Short problem: Copy out the lines that have "from" in them.

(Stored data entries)
§ §

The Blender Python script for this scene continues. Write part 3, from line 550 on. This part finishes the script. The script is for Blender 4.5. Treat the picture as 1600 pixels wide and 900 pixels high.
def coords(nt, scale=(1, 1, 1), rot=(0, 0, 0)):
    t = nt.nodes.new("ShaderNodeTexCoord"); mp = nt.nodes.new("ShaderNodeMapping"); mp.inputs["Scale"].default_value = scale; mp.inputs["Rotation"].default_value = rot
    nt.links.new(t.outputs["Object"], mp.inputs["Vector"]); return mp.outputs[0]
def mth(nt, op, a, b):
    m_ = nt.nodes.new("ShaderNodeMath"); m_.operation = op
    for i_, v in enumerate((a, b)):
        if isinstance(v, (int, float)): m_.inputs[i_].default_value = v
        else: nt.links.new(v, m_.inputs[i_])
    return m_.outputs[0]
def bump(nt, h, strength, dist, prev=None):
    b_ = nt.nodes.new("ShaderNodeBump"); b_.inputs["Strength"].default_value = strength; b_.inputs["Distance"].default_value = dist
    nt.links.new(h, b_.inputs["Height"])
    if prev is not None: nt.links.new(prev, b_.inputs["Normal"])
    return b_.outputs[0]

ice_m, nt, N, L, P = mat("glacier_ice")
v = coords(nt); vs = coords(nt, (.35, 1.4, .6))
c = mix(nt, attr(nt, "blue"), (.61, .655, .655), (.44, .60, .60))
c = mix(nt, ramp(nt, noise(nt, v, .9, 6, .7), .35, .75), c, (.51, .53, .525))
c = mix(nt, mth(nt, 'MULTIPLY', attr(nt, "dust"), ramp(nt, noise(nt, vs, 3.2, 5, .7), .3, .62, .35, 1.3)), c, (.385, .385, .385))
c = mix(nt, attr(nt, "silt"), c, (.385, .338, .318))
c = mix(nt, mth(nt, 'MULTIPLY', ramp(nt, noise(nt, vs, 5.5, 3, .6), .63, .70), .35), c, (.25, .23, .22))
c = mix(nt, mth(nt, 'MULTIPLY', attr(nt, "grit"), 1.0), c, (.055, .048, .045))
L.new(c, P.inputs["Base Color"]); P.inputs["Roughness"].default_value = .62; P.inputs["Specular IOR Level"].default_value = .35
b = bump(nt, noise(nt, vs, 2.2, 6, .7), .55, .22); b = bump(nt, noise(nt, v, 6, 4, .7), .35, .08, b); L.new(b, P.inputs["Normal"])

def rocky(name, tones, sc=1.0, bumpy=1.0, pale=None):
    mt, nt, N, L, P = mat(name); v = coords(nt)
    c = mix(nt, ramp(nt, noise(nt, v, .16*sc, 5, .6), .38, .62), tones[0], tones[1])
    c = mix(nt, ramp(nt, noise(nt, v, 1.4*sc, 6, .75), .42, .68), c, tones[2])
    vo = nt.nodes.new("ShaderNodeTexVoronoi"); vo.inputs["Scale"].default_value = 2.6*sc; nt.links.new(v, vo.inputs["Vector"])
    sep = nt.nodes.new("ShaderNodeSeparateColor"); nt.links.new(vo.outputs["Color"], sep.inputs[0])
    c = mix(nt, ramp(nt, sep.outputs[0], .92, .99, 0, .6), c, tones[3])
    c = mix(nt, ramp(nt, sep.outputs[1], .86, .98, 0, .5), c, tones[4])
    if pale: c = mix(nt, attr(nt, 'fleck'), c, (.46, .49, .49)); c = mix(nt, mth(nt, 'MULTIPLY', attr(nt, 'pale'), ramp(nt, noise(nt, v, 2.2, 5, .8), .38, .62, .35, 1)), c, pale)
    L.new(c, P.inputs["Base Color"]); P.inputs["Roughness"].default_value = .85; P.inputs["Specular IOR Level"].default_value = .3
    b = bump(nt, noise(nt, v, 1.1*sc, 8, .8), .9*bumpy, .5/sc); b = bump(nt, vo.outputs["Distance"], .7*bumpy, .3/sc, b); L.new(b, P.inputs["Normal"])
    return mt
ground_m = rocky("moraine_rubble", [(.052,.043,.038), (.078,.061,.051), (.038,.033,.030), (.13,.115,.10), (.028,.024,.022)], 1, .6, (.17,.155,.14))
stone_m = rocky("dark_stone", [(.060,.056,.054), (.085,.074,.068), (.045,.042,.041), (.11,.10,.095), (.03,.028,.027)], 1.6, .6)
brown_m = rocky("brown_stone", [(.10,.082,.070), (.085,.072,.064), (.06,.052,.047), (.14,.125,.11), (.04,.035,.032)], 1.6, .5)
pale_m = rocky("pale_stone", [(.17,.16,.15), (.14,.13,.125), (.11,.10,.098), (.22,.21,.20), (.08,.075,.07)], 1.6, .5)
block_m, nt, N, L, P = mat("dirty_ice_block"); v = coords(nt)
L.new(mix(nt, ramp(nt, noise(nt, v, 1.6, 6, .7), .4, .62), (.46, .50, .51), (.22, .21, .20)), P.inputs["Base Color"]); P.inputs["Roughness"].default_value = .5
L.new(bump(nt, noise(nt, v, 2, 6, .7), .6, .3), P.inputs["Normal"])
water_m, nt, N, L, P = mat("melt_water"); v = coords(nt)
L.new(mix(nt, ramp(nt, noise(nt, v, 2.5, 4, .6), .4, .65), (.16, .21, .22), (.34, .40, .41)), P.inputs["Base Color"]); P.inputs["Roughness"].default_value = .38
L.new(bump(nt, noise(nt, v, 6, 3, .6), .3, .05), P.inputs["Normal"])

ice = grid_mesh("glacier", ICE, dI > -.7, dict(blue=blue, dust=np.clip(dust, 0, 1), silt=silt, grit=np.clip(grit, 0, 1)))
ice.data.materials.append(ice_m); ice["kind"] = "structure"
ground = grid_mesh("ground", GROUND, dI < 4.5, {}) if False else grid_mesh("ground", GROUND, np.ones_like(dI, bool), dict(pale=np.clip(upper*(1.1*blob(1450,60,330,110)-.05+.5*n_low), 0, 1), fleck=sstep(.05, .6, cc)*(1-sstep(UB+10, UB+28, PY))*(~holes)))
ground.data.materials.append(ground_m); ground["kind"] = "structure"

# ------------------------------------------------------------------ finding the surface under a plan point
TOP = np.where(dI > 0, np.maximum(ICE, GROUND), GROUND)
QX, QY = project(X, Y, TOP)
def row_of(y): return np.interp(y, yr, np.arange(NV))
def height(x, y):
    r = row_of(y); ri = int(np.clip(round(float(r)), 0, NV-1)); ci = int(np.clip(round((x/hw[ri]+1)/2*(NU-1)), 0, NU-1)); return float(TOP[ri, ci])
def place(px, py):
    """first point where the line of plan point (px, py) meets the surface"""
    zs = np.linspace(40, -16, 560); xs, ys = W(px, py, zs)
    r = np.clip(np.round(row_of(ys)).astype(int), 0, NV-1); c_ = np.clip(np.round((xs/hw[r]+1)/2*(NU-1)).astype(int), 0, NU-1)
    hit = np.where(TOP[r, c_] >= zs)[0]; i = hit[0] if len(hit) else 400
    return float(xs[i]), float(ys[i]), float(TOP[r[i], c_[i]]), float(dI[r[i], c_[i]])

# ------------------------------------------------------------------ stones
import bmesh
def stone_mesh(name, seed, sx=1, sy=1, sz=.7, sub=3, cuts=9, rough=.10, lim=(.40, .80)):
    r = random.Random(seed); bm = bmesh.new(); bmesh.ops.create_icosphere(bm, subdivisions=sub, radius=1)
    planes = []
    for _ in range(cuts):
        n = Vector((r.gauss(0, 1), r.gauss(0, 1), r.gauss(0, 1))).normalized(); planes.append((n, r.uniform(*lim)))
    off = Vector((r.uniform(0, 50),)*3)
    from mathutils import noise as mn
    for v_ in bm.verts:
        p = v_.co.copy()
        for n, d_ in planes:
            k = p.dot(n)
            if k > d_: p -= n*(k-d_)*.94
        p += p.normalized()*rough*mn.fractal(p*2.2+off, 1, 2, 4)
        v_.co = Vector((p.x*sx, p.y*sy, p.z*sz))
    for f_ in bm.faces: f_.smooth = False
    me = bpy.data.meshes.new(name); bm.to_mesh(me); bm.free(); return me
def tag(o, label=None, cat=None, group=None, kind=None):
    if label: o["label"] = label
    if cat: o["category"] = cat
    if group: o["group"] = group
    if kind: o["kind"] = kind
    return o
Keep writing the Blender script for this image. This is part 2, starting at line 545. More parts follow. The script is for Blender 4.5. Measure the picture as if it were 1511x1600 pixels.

§ §

Exercise result:
The Blender Python script for this scene continues. Write part 3, from line 550 on. This part finishes the script. The script is for Blender 4.5. Treat the picture as 1600 pixels wide and 900 pixels high.
    from mathutils import noise as mn